**WORK TO DO**
Output the material below in full, exactly as it is.
******************************
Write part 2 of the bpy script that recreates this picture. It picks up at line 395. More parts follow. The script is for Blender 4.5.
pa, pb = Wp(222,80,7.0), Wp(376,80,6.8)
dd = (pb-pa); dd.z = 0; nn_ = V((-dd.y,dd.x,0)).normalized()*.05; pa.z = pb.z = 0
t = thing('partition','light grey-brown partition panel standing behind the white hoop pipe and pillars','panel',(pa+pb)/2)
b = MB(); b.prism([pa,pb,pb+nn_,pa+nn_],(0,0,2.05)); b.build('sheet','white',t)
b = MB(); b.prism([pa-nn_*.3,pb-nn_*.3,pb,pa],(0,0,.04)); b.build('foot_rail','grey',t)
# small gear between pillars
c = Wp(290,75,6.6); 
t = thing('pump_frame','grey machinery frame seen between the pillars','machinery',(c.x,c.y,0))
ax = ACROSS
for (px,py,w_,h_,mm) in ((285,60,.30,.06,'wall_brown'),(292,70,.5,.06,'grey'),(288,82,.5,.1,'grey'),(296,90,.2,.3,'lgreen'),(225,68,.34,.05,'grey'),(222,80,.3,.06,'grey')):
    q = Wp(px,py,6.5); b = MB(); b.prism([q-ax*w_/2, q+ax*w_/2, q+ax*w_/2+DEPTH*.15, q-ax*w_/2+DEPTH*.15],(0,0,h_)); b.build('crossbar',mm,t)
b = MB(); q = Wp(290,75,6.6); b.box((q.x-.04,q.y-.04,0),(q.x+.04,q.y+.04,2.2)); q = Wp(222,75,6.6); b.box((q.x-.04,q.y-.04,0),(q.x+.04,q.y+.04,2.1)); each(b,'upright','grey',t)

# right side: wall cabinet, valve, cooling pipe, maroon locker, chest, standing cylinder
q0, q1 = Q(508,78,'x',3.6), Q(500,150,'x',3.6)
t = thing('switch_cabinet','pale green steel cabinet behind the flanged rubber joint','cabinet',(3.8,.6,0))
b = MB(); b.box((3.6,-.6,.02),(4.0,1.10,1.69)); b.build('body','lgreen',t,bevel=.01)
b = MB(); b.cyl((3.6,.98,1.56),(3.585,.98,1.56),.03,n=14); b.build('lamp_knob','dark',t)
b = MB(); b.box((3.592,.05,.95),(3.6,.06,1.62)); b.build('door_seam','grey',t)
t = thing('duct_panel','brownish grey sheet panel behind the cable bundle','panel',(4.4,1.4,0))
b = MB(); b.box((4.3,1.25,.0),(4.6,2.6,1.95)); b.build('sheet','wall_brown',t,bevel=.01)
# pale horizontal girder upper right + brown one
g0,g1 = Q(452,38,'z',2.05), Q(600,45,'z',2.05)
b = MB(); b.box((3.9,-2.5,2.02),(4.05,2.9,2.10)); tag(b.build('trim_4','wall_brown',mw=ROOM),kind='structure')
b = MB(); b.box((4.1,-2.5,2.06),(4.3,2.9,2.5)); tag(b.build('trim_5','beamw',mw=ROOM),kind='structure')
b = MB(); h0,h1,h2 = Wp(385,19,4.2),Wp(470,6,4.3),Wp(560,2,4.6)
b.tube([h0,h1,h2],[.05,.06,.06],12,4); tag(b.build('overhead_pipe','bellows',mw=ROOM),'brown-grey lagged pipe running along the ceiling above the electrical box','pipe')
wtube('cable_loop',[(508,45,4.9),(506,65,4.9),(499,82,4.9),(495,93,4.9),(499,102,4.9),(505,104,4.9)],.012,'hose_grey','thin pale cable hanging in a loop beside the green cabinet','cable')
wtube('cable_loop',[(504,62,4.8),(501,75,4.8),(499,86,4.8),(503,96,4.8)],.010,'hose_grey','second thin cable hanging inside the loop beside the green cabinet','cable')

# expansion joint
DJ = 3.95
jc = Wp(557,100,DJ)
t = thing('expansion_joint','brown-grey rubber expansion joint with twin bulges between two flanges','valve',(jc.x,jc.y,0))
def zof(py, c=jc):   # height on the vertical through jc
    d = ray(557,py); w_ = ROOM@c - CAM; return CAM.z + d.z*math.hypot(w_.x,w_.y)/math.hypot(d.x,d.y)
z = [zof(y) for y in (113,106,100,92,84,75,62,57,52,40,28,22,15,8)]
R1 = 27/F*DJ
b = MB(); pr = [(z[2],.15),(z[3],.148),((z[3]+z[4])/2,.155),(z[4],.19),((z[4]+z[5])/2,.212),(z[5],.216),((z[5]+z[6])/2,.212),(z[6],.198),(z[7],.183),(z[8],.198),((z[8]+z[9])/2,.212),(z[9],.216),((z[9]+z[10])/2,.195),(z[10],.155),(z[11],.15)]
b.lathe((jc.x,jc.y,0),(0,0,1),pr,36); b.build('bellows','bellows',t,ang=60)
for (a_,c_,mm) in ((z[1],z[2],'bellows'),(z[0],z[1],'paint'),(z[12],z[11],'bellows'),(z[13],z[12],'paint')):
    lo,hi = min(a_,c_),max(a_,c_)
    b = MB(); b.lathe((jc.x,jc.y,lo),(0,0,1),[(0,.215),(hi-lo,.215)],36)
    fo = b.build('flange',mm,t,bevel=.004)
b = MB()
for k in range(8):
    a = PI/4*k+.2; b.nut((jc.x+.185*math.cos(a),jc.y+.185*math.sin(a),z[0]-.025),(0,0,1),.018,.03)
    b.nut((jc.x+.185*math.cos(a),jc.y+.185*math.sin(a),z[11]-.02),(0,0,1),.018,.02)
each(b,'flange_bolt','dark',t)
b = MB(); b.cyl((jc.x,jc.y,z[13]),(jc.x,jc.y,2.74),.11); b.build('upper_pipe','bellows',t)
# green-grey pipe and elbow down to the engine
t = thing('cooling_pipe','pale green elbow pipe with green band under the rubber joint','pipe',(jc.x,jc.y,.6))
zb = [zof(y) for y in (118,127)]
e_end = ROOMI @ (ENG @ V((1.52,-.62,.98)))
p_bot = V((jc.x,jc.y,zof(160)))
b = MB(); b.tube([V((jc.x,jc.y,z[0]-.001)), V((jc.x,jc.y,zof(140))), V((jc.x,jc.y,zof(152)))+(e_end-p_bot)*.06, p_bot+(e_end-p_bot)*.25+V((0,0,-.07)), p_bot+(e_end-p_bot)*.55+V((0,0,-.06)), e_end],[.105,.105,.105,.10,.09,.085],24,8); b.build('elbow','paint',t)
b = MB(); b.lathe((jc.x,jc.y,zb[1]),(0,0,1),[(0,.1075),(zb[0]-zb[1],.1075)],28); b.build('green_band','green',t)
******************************
**RESPONSE TO THE TASK**
Write part 2 of the bpy script that recreates this picture. It picks up at line 395. More parts follow. The script is for Blender 4.5.
pa, pb = Wp(222,80,7.0), Wp(376,80,6.8)
dd = (pb-pa); dd.z = 0; nn_ = V((-dd.y,dd.x,0)).normalized()*.05; pa.z = pb.z = 0
t = thing('partition','light grey-brown partition panel standing behind the white hoop pipe and pillars','panel',(pa+pb)/2)
b = MB(); b.prism([pa,pb,pb+nn_,pa+nn_],(0,0,2.05)); b.build('sheet','white',t)
b = MB(); b.prism([pa-nn_*.3,pb-nn_*.3,pb,pa],(0,0,.04)); b.build('foot_rail','grey',t)
# small gear between pillars
c = Wp(290,75,6.6); 
t = thing('pump_frame','grey machinery frame seen between the pillars','machinery',(c.x,c.y,0))
ax = ACROSS
for (px,py,w_,h_,mm) in ((285,60,.30,.06,'wall_brown'),(292,70,.5,.06,'grey'),(288,82,.5,.1,'grey'),(296,90,.2,.3,'lgreen'),(225,68,.34,.05,'grey'),(222,80,.3,.06,'grey')):
    q = Wp(px,py,6.5); b = MB(); b.prism([q-ax*w_/2, q+ax*w_/2, q+ax*w_/2+DEPTH*.15, q-ax*w_/2+DEPTH*.15],(0,0,h_)); b.build('crossbar',mm,t)
b = MB(); q = Wp(290,75,6.6); b.box((q.x-.04,q.y-.04,0),(q.x+.04,q.y+.04,2.2)); q = Wp(222,75,6.6); b.box((q.x-.04,q.y-.04,0),(q.x+.04,q.y+.04,2.1)); each(b,'upright','grey',t)

# right side: wall cabinet, valve, cooling pipe, maroon locker, chest, standing cylinder
q0, q1 = Q(508,78,'x',3.6), Q(500,150,'x',3.6)
t = thing('switch_cabinet','pale green steel cabinet behind the flanged rubber joint','cabinet',(3.8,.6,0))
b = MB(); b.box((3.6,-.6,.02),(4.0,1.10,1.69)); b.build('body','lgreen',t,bevel=.01)
b = MB(); b.cyl((3.6,.98,1.56),(3.585,.98,1.56),.03,n=14); b.build('lamp_knob','dark',t)
b = MB(); b.box((3.592,.05,.95),(3.6,.06,1.62)); b.build('door_seam','grey',t)
t = thing('duct_panel','brownish grey sheet panel behind the cable bundle','panel',(4.4,1.4,0))
b = MB(); b.box((4.3,1.25,.0),(4.6,2.6,1.95)); b.build('sheet','wall_brown',t,bevel=.01)
# pale horizontal girder upper right + brown one
g0,g1 = Q(452,38,'z',2.05), Q(600,45,'z',2.05)
b = MB(); b.box((3.9,-2.5,2.02),(4.05,2.9,2.10)); tag(b.build('trim_4','wall_brown',mw=ROOM),kind='structure')
b = MB(); b.box((4.1,-2.5,2.06),(4.3,2.9,2.5)); tag(b.build('trim_5','beamw',mw=ROOM),kind='structure')
b = MB(); h0,h1,h2 = Wp(385,19,4.2),Wp(470,6,4.3),Wp(560,2,4.6)
b.tube([h0,h1,h2],[.05,.06,.06],12,4); tag(b.build('overhead_pipe','bellows',mw=ROOM),'brown-grey lagged pipe running along the ceiling above the electrical box','pipe')
wtube('cable_loop',[(508,45,4.9),(506,65,4.9),(499,82,4.9),(495,93,4.9),(499,102,4.9),(505,104,4.9)],.012,'hose_grey','thin pale cable hanging in a loop beside the green cabinet','cable')
wtube('cable_loop',[(504,62,4.8),(501,75,4.8),(499,86,4.8),(503,96,4.8)],.010,'hose_grey','second thin cable hanging inside the loop beside the green cabinet','cable')

# expansion joint
DJ = 3.95
jc = Wp(557,100,DJ)
t = thing('expansion_joint','brown-grey rubber expansion joint with twin bulges between two flanges','valve',(jc.x,jc.y,0))
def zof(py, c=jc):   # height on the vertical through jc
    d = ray(557,py); w_ = ROOM@c - CAM; return CAM.z + d.z*math.hypot(w_.x,w_.y)/math.hypot(d.x,d.y)
z = [zof(y) for y in (113,106,100,92,84,75,62,57,52,40,28,22,15,8)]
R1 = 27/F*DJ
b = MB(); pr = [(z[2],.15),(z[3],.148),((z[3]+z[4])/2,.155),(z[4],.19),((z[4]+z[5])/2,.212),(z[5],.216),((z[5]+z[6])/2,.212),(z[6],.198),(z[7],.183),(z[8],.198),((z[8]+z[9])/2,.212),(z[9],.216),((z[9]+z[10])/2,.195),(z[10],.155),(z[11],.15)]
b.lathe((jc.x,jc.y,0),(0,0,1),pr,36); b.build('bellows','bellows',t,ang=60)
for (a_,c_,mm) in ((z[1],z[2],'bellows'),(z[0],z[1],'paint'),(z[12],z[11],'bellows'),(z[13],z[12],'paint')):
    lo,hi = min(a_,c_),max(a_,c_)
    b = MB(); b.lathe((jc.x,jc.y,lo),(0,0,1),[(0,.215),(hi-lo,.215)],36)
    fo = b.build('flange',mm,t,bevel=.004)
b = MB()
for k in range(8):
    a = PI/4*k+.2; b.nut((jc.x+.185*math.cos(a),jc.y+.185*math.sin(a),z[0]-.025),(0,0,1),.018,.03)
    b.nut((jc.x+.185*math.cos(a),jc.y+.185*math.sin(a),z[11]-.02),(0,0,1),.018,.02)
each(b,'flange_bolt','dark',t)
b = MB(); b.cyl((jc.x,jc.y,z[13]),(jc.x,jc.y,2.74),.11); b.build('upper_pipe','bellows',t)
# green-grey pipe and elbow down to the engine
t = thing('cooling_pipe','pale green elbow pipe with green band under the rubber joint','pipe',(jc.x,jc.y,.6))
zb = [zof(y) for y in (118,127)]
e_end = ROOMI @ (ENG @ V((1.52,-.62,.98)))
p_bot = V((jc.x,jc.y,zof(160)))
b = MB(); b.tube([V((jc.x,jc.y,z[0]-.001)), V((jc.x,jc.y,zof(140))), V((jc.x,jc.y,zof(152)))+(e_end-p_bot)*.06, p_bot+(e_end-p_bot)*.25+V((0,0,-.07)), p_bot+(e_end-p_bot)*.55+V((0,0,-.06)), e_end],[.105,.105,.105,.10,.09,.085],24,8); b.build('elbow','paint',t)
b = MB(); b.lathe((jc.x,jc.y,zb[1]),(0,0,1),[(0,.1075),(zb[0]-zb[1],.1075)],28); b.build('green_band','green',t)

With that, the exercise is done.